By JAMES MITCHELL
Sunday Times Newspapers
LINCOLN PARK — A long-anticipated change in health care coverage for about 300 city pensioners will soon take effect.
City Council last week took no action on a proposal that had been submitted by Emergency Manager Brad Coulter, which was then forwarded to the state treasury department for final approval.
Coulter said that replacing the current health care packages provided to retired city employees with a monthly stipend to partially subsidize group coverage should be ready to begin June 1. The proposal – part of the city’s overall debt-elimination and stabilization plan – allows a continuation of the existing pension system.

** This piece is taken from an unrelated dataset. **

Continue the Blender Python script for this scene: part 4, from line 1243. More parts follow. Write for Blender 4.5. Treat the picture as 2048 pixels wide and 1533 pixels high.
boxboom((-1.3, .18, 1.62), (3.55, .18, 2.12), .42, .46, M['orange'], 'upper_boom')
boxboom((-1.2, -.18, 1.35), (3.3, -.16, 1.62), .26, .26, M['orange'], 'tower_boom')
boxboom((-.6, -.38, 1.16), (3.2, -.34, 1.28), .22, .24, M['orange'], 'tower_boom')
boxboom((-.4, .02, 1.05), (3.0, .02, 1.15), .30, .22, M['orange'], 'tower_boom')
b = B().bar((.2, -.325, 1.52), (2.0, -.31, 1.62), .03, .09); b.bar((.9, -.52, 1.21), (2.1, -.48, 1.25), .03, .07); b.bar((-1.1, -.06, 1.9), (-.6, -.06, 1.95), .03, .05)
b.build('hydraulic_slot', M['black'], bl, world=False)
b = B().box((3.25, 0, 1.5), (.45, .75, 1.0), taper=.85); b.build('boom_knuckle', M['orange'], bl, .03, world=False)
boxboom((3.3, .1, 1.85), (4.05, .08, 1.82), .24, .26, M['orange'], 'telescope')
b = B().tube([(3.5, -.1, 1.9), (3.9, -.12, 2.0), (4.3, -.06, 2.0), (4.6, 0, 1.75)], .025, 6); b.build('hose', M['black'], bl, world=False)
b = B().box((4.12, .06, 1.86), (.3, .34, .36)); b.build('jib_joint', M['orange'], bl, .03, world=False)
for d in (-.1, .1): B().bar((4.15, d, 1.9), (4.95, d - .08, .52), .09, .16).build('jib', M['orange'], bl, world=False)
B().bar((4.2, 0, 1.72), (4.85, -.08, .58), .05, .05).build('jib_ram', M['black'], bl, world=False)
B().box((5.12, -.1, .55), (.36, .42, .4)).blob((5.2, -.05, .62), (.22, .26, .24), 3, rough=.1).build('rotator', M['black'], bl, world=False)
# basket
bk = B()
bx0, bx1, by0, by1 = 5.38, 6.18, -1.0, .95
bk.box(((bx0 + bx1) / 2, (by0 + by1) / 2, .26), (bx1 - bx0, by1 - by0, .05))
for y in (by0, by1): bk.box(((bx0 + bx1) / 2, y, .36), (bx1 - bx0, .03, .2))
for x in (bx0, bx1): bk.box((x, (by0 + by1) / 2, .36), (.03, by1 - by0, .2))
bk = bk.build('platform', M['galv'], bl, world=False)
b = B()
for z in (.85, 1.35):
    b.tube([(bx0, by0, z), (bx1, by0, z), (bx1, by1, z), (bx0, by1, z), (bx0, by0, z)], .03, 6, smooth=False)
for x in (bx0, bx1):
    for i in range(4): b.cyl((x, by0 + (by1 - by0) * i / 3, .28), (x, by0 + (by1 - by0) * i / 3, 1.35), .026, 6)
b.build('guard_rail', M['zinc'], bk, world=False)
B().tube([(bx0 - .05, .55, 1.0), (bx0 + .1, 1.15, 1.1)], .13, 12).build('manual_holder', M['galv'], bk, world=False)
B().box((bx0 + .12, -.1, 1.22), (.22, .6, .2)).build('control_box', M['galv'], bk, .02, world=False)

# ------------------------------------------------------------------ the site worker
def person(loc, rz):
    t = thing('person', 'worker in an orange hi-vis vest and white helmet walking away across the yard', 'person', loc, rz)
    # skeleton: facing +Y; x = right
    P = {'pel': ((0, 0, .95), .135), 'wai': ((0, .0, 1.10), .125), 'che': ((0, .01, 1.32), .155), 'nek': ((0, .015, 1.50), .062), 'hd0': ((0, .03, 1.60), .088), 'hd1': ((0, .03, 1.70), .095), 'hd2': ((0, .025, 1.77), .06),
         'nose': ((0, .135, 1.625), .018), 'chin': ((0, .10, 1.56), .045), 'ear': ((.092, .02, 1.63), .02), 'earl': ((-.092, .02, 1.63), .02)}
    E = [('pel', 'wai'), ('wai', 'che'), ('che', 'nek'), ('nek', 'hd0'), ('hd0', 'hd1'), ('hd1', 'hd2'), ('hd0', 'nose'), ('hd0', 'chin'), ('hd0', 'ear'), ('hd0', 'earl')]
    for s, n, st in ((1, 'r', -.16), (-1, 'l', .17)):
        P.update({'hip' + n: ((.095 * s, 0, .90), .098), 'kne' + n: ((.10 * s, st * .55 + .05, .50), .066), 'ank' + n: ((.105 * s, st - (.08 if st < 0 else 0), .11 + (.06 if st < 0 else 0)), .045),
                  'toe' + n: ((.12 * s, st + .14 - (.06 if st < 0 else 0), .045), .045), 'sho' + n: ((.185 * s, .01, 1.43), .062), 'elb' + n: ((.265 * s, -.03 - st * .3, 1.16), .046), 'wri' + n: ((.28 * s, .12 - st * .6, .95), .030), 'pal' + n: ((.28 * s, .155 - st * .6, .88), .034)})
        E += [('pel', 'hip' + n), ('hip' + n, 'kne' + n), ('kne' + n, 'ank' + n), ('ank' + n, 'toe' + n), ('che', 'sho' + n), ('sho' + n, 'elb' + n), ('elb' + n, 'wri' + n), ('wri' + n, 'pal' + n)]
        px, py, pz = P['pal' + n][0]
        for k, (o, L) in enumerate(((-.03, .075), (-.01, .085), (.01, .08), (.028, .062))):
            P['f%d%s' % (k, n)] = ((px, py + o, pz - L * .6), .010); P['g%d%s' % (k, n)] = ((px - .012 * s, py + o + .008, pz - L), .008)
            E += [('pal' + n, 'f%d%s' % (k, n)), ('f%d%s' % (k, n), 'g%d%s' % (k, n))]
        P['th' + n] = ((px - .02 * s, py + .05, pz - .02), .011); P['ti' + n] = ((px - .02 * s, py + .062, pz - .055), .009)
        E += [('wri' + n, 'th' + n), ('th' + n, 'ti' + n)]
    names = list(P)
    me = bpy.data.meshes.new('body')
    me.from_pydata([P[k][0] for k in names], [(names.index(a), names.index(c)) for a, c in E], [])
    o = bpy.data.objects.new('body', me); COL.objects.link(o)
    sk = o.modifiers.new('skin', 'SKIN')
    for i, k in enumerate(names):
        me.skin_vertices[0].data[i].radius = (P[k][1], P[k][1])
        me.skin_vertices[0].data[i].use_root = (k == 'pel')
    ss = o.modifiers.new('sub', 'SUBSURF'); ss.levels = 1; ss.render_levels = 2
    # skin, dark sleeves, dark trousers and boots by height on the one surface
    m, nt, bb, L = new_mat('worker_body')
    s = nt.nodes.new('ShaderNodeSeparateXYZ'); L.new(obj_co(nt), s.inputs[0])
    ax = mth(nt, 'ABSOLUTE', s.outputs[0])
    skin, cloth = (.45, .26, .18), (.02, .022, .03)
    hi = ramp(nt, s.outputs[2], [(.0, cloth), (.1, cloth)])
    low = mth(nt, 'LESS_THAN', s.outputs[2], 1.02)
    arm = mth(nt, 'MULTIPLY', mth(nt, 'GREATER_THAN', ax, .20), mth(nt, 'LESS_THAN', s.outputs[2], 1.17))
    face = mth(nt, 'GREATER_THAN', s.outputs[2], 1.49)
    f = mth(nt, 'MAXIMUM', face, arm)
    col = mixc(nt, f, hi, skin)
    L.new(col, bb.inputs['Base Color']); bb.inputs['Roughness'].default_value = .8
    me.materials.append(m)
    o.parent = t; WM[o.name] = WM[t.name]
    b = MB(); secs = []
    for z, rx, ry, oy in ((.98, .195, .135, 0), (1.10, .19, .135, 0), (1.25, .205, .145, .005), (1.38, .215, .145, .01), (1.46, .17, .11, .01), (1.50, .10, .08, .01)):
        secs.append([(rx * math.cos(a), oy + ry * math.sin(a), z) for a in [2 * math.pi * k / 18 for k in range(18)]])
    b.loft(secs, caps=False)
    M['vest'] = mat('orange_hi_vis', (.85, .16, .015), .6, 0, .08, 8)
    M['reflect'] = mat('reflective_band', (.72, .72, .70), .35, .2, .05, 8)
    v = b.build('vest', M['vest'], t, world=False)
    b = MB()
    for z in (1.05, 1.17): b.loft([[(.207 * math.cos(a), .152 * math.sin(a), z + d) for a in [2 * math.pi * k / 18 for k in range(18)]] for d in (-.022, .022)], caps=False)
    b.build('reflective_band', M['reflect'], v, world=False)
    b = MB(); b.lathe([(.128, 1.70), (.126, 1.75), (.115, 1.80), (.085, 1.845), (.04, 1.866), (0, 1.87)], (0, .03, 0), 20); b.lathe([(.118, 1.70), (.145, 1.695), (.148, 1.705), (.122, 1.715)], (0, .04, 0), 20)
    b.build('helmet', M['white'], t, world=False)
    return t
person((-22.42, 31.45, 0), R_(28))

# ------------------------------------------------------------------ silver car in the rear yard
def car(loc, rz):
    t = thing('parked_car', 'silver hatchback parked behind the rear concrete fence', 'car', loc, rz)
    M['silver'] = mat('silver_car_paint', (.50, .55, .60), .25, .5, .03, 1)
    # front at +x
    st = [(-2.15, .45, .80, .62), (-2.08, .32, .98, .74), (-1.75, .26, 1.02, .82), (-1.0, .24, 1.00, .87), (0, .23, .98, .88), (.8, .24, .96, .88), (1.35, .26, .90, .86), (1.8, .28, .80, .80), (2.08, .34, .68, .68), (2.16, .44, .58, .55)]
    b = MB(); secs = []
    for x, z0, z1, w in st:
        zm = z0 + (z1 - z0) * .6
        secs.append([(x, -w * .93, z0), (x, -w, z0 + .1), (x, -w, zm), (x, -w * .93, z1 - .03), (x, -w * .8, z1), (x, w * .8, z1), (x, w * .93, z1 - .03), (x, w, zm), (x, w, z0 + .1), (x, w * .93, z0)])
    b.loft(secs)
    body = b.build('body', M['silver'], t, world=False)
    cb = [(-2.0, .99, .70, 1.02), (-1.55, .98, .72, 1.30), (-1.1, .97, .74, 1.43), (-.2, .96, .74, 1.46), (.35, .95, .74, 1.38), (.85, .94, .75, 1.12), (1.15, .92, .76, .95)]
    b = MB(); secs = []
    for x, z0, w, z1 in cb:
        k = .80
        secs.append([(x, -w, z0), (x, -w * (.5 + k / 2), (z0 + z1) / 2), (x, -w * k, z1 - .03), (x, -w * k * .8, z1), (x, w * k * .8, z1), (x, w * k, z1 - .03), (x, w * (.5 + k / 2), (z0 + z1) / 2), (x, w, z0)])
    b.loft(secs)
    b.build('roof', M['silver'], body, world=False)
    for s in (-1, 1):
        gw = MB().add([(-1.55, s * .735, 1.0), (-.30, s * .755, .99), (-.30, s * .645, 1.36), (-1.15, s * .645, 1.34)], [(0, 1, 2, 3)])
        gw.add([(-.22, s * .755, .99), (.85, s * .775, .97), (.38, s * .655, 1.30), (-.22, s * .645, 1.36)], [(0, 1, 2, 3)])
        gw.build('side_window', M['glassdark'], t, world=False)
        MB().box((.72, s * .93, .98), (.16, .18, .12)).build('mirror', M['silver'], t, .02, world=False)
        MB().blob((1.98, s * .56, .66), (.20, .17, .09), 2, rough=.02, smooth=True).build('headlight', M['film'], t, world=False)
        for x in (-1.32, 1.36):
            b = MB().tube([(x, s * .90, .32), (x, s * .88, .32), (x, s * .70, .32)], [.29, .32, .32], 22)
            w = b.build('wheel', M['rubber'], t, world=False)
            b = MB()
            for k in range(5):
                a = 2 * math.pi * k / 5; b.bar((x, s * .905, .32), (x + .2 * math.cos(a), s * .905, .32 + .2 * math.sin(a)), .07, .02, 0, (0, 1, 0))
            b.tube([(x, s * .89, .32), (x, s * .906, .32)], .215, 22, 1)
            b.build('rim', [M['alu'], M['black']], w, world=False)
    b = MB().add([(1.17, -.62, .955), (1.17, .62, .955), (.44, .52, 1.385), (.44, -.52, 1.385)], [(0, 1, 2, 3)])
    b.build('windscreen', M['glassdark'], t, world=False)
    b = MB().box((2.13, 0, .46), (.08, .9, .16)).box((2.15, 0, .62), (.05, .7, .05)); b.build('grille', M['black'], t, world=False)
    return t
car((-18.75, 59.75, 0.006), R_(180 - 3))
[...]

“This is a long-term fix, and we need to do it right,” Coulter said.
He expected a 60-day window to implement the changeover. As outlined the plan hopes to restore pension funding to 60 percent by 2035; currently the system is only 22 percent funded, a shortfall that was among the primary contributors to the city’s having been declared to be in financial distress.
Left unchanged, projections were of a continued decline in pension funding that would likely end in default, under which scenario said the taxpayers would still be responsible for the costs, likely through a state-imposed tax.
Under state emergency manager guidelines, council had three options last week when reviewing Coulter’s proposal: approval; rejection, which provides 10-days to present an alternate plan; or no action, which results in approval.
Coulter said the plan will save the city an estimated $500,000 annually, to be applied to general operations as the city chips away at a deficit that had approached $5 million.